FRANKFURT, July 1: The unemployment rate in the 19 European Union countries that use the euro fell to its lowest in more than a decade in May as domestic demand and low-interest rates help keep the recovery going.
Official figures Monday showed the jobless rate declined to 7.5 percent from 7.6 percent in April, well below the peak of 12.1 percent in 2013 in the wake of a debt crisis that threatened to break up the euro.
Infographics: Countries with lowest unemployment rate
Export-dependent manufacturing has suffered due to the trade conflict between the U.S. and China. But domestic demand has held up, and the economy is further supported by record low-interest rates set by the European Central Bank. Weakening indicators about future growth and slack inflation have led the ECB to signal more stimulus may be coming.
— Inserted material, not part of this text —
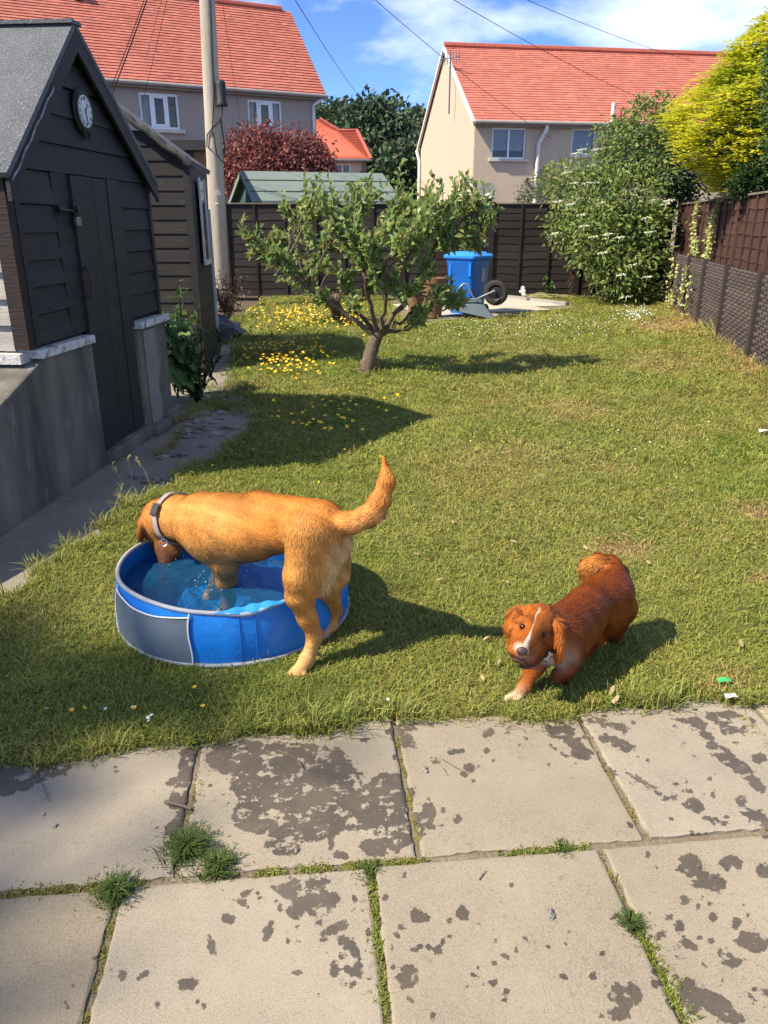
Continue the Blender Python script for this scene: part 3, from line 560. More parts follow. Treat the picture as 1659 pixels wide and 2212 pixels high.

Unemployment is what economists call a trailing indicator, meaning it follows developments in the economy by months or years. The lower unemployment rate shows the progress that Europe has made in recovering from the Great Recession and the debt crisis that threatened the euro’s existence earlier this decade.
The ECB, however, must look ahead when doing monetary policy since its stimulus measures can take months to have an effect. In particular, stubbornly weak inflation of only 1.2 percent has led the ECB to say that unless there is improvement more stimulus would be needed. That could come in the form of bond purchases that pump newly printed money into the economy, or further interest rate cuts from current record lows. The bank has set a rate of negative 0.4 percent on deposits it takes from commercial banks, an extraordinary step. The negative rate is a penalty aimed at pushing banks to lend the money.
The ECB’s inflation goal is just under 2 percent, a level considered best for the economy. It has been unable to achieve that goal despite years of stimulus efforts.